Should Alberta Join Montana? - Poletical.com


Right now, every (Alberta) man, woman and child pays $6000.00 more into the national budget than they get back. By 2020 the number will exceed $20,000.00. That will be the greatest wealth transfer per-capita in the Western World. - Peter Zeihan, National Post, 2015


Outrage over Alberta’s treatment at the hands of Canada is a casual hobby for people, but no one is ever truly motivated to move forward on actually doing anything about it. When times get tough, like they were in the early 80’s, some political traction can occur. In 1982, Gordon Kesler won a seat in the Alberta legislature sitting as a member of the Western Canada Concept party for example. These anomalies never gain traction though, as Albertans are essentially Canadian at the end of the day and thus, too timid to do anything revolutionary. If Albertans and their relative comfort is in anyway threatened they retreat to the status quo... even if the penalty for doing so is high.

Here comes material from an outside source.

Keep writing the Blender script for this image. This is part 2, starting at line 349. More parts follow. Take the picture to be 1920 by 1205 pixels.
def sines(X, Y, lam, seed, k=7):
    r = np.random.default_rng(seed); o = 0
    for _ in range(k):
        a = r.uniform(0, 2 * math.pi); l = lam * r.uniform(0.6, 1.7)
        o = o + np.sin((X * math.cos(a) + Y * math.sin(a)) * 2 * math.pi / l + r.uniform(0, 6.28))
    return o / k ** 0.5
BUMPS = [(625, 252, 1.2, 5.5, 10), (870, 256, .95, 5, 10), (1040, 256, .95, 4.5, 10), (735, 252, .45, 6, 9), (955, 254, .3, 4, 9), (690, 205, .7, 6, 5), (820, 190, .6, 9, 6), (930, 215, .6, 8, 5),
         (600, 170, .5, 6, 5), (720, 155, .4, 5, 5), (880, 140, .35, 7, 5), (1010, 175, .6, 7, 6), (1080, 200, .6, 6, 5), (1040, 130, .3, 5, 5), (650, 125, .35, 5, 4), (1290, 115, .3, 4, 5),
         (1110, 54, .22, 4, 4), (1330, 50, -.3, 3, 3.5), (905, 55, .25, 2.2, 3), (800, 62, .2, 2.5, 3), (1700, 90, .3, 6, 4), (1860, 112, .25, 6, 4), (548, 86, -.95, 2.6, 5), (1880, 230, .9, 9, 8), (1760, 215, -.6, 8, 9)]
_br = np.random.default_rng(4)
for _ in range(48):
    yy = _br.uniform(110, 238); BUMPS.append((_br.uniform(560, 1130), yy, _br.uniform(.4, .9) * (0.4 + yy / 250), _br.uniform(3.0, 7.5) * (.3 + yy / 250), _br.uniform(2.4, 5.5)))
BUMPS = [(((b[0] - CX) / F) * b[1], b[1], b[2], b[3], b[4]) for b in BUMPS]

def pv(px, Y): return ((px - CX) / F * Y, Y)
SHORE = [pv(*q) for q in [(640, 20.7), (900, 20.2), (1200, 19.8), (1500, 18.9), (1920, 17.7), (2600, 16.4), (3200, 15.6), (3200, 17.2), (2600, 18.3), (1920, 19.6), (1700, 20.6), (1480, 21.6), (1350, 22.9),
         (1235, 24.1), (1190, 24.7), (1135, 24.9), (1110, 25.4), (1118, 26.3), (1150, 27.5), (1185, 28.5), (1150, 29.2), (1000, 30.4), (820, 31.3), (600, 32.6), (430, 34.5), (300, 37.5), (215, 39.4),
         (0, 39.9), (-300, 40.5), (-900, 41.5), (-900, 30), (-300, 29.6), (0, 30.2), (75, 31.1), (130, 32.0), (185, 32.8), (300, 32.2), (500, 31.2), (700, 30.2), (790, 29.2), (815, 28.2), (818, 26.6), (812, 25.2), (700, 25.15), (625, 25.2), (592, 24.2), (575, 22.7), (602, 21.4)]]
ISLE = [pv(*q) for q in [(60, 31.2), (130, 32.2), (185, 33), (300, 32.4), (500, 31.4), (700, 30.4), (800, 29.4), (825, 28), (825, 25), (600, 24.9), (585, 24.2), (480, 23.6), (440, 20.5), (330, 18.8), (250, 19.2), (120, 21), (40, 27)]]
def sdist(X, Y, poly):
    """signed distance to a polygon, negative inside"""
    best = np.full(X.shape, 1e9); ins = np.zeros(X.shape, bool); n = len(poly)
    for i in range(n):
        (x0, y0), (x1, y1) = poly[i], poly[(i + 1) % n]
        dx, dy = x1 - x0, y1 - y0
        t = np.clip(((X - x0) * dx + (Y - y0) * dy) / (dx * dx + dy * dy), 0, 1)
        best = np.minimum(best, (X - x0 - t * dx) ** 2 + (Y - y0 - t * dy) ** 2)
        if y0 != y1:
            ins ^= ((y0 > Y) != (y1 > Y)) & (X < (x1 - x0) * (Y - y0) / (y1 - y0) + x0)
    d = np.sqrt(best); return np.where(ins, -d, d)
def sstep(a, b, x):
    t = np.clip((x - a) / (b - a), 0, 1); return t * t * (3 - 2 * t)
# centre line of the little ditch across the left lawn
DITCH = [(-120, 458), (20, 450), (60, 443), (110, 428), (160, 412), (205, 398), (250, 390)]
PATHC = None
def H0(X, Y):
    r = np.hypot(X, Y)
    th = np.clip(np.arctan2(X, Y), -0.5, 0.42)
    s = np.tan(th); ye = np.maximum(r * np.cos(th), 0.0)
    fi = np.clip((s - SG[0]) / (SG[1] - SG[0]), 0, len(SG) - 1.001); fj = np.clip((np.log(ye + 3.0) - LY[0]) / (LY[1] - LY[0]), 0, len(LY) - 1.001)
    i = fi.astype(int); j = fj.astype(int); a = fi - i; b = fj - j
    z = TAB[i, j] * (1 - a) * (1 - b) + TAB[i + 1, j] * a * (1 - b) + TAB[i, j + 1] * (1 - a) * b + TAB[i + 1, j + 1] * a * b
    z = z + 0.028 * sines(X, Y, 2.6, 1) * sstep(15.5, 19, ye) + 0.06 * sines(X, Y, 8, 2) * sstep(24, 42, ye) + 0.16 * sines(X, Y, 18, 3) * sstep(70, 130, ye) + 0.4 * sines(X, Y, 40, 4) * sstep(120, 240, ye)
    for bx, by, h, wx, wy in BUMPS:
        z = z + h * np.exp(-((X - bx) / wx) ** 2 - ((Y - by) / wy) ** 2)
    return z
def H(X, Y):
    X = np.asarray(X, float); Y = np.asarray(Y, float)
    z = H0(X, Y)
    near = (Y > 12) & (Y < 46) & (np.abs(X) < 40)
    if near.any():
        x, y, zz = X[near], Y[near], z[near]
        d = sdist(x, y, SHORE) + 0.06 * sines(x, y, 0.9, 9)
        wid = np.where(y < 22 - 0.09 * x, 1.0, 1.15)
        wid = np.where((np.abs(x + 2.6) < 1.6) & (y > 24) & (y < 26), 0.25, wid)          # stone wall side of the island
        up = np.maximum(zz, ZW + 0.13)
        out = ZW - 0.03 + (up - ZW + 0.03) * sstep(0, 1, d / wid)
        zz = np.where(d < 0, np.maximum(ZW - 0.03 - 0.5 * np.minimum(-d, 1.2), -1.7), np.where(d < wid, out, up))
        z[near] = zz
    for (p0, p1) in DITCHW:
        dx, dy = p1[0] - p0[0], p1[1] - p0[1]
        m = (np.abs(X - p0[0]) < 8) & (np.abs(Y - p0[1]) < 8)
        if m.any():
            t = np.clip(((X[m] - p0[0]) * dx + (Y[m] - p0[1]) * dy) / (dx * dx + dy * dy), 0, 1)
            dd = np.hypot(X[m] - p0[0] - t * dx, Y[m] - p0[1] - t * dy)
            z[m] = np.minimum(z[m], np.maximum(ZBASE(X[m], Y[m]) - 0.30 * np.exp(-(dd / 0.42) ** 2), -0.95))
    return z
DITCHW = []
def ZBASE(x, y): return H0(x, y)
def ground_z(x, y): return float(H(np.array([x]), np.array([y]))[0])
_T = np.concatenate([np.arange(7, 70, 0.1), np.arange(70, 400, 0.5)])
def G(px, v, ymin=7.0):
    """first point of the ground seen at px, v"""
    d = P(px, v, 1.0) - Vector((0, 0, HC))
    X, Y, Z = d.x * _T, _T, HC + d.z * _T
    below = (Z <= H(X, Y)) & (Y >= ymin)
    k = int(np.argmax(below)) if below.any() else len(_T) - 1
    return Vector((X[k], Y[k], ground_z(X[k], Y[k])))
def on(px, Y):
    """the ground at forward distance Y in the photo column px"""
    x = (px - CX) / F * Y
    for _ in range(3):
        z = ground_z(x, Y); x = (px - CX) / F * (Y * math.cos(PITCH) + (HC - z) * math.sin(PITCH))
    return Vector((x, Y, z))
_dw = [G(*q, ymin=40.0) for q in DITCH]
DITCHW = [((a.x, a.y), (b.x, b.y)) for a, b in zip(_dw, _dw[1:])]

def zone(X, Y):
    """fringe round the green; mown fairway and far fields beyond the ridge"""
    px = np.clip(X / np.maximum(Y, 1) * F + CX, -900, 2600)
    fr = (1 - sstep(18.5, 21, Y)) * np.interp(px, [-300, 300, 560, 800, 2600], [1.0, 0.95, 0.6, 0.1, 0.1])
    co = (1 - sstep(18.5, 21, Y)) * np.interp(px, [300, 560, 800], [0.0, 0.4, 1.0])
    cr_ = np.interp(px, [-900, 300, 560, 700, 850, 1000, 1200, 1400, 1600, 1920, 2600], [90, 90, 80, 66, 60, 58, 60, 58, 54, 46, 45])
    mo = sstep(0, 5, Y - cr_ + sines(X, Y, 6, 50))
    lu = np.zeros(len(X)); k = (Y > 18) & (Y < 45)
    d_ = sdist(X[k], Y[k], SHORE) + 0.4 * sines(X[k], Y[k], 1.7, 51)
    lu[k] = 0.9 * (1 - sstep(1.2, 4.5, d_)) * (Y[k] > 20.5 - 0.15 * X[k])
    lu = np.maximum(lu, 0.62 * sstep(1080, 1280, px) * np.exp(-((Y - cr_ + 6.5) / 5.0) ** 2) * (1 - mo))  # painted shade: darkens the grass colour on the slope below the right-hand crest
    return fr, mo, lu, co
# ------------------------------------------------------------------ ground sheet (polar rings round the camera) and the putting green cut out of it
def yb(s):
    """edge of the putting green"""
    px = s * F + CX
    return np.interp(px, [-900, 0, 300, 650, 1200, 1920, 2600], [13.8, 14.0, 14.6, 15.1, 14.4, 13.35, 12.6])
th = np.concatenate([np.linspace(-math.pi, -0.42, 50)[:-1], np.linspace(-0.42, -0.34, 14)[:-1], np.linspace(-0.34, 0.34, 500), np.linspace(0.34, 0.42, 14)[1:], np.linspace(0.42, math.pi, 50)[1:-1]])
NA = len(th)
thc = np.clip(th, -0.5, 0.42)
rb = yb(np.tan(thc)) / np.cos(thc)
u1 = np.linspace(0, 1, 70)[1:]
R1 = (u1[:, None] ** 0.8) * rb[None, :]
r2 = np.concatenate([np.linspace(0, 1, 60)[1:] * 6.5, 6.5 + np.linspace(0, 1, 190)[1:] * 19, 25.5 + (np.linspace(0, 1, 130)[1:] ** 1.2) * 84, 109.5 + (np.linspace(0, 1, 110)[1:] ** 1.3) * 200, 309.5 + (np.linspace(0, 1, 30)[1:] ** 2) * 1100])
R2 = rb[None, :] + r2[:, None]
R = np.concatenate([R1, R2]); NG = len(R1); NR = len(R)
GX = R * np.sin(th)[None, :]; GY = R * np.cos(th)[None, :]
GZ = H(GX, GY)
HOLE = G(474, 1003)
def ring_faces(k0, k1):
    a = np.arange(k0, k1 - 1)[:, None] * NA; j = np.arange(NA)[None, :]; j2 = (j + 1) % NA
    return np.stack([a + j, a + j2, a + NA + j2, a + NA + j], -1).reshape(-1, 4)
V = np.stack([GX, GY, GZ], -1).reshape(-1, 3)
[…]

Peter Zeihan, a geopolitical strategist and author of numerous books, thinks the penalty for remaining in Canada is going to get really, really high for Alberta. His main factor is demographics. Since Alberta is a younger and more productive province, saddled with the horrendous burden of carrying an older and unproductive Canada on it’s back...the pressure for a “non-Canada” solution will grow.
What sort of solution might be found?

Alberta independence is usually floated as one possibility, but being a sovereign nation of our own would require a lot of work. Everything from building a military from scratch to embassies around the world, to setting up pension plans and negotiating with Canada and the U.S. in order to avoid being a landlocked nation...the problems are huge. Building countries from scratch was popular two hundred years ago, but it’s not done very often these days and Albertans certainly don’t have the moxie to take a risk like that.

The next option is to join the U.S. as the 51st state. This too is virtually impossible. The United States isn’t interested in chasing manifest destiny anymore. The process for statehood requires the winning of a referendum, followed by the creation of a state constitution and then approval by Congress. All three of these factors are insurmountable in this day and age.

The third option is for Alberta to join an already existing state. In this case... Montana.

“I’m in love with Montana. For other states I have admiration, respect, recognition, even some affection. But with Montana it is love. And it’s difficult to analyze love when you’re in it.” - John Steinbeck, Travels with Charley: In Search of America


Merging with Montana would solve a lot of technical problems for Alberta. We wouldn’t have to do all the heavy lifting of starting a nation from scratch and we wouldn’t have to face the obstacles necessary in achieving independent statehood.
 
Merging with an already established state would fast-track everything.

Negotiations could happen between Alberta and Montana exclusively, thus avoiding (to some degree) the international awkwardness of involving Canada/U.S. relations. Montana would still have it’s political system intact, but it would add 4.1 million new voters and accrue roughly 6 new Congressmen. Albertans would thus become Montanans and the focus would be on details, not impossibilities.

Those details would include Alberta giving up 10% of it’s land area due to federal ownership. We’d lose Banff & Jasper and the Cold Lake military area as well as the big Wood Buffalo national park up by the North-West Territories. Small prices to pay.

... The biggest problem might be convincing the people of Montana to take us. They’ve already got a nice big state. What do they need us for? We’d have to appeal to their sense of ambition and power. Montana would be a bigger, richer, more powerful state in the union as a result of absorbing Alberta. I don’t even need to argue the benefits for Alberta...
"Despite the lack of a serious instrument for the expression of separatist values, separatist sentiment is virtually universal amongst people born and raised in Alberta. The class of federal-government beneficiaries here is small. Most Albertans are vaguely aware that Confederation, for us, is a huge financial rip-off, with outgoing net government transfers amounting to thousands of dollars a head every year. It is a mystery to us exactly what we get for our federal taxes nowadays. Sit down and try to work it out sometime if you're an Albertan, remembering that health, welfare, and education are provincially funded and administered. What, are they spending the money on our elite, powerfully equipped armed forces? Asked outright "Stay or go?", most Albertans (real Albertans, not people who came over from Montreal at age 16) will tell you "Go", privately. It's not just the rural loonies, either: as a rule, the more you know about trying to run a business, the more likely you are to answer "Go". I have a lot of trouble making Easterners understand this. If any well-known leader decides to step up and give a voice to Alberta separatism, they will learn. And fast." - Colby Cosh, journalist

... As mentioned at the top of this article, Canada’s demographic time bomb is going to make the pilfering of Alberta all the more essential for Ontario, Quebec and the Maritimes. This pilfering will take place at a time when the increasingly left-tilting culture of Canada just keeps getting more and more extreme. The American ambition of energy independence would be far more beneficial to Alberta’s future than constantly battling entrenched communist-level Leap Manifesto ideology.
 
... The status quo isn’t working for Alberta. It’s time for Alberta to get off the boom/bust/blame treadmill and aim for something bigger and better and bolder.

It’s time for Alberta to become Montana.